__EXERCISE AIM__. Below are records; quote them exactly from the first line through the line that contains "nt.links.new(t.outputs[space], mp.inputs[0]); return".

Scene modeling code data
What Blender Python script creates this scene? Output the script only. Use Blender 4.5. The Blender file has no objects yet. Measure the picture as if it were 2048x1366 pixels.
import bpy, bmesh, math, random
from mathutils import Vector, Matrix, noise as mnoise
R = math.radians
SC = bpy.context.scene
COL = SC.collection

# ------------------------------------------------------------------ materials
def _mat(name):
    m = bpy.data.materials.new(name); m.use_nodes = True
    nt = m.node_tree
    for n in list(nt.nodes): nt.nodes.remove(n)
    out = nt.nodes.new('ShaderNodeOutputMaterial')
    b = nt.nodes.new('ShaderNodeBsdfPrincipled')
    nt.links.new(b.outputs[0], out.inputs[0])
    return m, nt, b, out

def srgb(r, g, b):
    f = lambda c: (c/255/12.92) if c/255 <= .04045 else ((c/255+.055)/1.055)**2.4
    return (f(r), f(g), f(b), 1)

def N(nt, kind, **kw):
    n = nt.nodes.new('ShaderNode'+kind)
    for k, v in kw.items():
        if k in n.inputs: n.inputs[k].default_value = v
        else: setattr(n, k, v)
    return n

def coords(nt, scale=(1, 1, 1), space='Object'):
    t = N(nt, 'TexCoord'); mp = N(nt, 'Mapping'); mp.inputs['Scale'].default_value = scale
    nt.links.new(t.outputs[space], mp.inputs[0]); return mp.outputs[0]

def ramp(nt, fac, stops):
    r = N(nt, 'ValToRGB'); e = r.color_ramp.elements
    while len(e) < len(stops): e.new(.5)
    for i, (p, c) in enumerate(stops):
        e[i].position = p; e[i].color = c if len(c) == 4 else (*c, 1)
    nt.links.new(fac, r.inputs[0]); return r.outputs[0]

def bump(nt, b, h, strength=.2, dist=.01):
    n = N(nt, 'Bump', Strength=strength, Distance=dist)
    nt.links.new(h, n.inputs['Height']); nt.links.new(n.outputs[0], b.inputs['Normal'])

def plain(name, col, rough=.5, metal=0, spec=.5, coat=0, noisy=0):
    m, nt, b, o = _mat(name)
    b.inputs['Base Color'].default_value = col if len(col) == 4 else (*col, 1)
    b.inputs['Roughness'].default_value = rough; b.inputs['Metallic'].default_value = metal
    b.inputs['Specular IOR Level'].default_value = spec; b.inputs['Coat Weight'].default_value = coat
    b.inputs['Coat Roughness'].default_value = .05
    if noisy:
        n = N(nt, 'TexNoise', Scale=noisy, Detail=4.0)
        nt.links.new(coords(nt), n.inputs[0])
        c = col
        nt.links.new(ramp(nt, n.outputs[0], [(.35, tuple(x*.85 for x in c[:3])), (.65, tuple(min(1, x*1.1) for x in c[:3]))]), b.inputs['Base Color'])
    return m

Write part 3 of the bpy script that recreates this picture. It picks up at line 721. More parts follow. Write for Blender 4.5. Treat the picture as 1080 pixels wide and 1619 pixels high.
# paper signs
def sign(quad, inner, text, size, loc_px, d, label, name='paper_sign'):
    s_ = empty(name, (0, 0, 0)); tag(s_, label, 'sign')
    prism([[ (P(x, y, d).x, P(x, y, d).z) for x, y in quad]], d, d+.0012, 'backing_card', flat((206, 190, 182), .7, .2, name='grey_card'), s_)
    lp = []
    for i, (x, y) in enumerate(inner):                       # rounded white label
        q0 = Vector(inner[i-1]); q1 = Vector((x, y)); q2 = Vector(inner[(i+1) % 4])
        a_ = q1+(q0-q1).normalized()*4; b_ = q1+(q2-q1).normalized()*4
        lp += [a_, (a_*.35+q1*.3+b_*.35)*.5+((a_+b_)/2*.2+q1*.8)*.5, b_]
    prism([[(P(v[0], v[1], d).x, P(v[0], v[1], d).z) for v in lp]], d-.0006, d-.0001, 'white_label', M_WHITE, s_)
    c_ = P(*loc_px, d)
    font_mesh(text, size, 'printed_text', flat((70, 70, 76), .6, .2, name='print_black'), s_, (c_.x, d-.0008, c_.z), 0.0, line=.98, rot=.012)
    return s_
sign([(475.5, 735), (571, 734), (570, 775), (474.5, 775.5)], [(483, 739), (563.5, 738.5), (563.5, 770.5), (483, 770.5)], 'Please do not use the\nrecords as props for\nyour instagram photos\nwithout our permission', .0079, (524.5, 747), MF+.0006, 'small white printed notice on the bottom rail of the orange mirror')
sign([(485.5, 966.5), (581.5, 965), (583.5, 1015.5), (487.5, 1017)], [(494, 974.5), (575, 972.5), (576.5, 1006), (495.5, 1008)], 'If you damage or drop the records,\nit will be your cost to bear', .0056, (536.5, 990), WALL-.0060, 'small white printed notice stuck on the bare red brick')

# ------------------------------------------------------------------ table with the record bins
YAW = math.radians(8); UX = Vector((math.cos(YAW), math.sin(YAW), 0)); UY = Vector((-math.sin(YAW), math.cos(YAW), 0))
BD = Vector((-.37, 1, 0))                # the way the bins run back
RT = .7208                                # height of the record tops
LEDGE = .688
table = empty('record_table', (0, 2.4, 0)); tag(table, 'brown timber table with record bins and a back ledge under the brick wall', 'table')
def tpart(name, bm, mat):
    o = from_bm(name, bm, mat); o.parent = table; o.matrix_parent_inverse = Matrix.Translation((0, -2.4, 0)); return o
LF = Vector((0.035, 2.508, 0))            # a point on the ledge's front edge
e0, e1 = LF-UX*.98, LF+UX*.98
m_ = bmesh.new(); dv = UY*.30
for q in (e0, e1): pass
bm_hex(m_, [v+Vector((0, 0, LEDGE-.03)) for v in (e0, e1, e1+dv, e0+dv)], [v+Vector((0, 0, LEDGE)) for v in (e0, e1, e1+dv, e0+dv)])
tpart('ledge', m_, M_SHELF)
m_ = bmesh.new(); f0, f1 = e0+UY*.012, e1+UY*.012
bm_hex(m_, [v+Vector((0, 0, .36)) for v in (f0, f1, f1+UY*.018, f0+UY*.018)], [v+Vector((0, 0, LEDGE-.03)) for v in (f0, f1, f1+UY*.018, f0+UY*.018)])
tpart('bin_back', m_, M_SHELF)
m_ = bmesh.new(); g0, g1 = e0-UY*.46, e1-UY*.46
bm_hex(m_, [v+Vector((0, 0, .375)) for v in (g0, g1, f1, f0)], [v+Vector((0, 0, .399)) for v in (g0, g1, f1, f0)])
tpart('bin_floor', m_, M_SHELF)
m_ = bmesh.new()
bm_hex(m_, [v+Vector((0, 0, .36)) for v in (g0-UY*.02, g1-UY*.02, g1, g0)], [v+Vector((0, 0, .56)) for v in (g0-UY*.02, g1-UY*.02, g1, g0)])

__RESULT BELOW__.
What Blender Python script creates this scene? Output the script only. Use Blender 4.5. The Blender file has no objects yet. Measure the picture as if it were 2048x1366 pixels.
import bpy, bmesh, math, random
from mathutils import Vector, Matrix, noise as mnoise
R = math.radians
SC = bpy.context.scene
COL = SC.collection

# ------------------------------------------------------------------ materials
def _mat(name):
    m = bpy.data.materials.new(name); m.use_nodes = True
    nt = m.node_tree
    for n in list(nt.nodes): nt.nodes.remove(n)
    out = nt.nodes.new('ShaderNodeOutputMaterial')
    b = nt.nodes.new('ShaderNodeBsdfPrincipled')
    nt.links.new(b.outputs[0], out.inputs[0])
    return m, nt, b, out

def srgb(r, g, b):
    f = lambda c: (c/255/12.92) if c/255 <= .04045 else ((c/255+.055)/1.055)**2.4
    return (f(r), f(g), f(b), 1)

def N(nt, kind, **kw):
    n = nt.nodes.new('ShaderNode'+kind)
    for k, v in kw.items():
        if k in n.inputs: n.inputs[k].default_value = v
        else: setattr(n, k, v)
    return n

def coords(nt, scale=(1, 1, 1), space='Object'):
    t = N(nt, 'TexCoord'); mp = N(nt, 'Mapping'); mp.inputs['Scale'].default_value = scale
    nt.links.new(t.outputs[space], mp.inputs[0]); return mp.outputs[0]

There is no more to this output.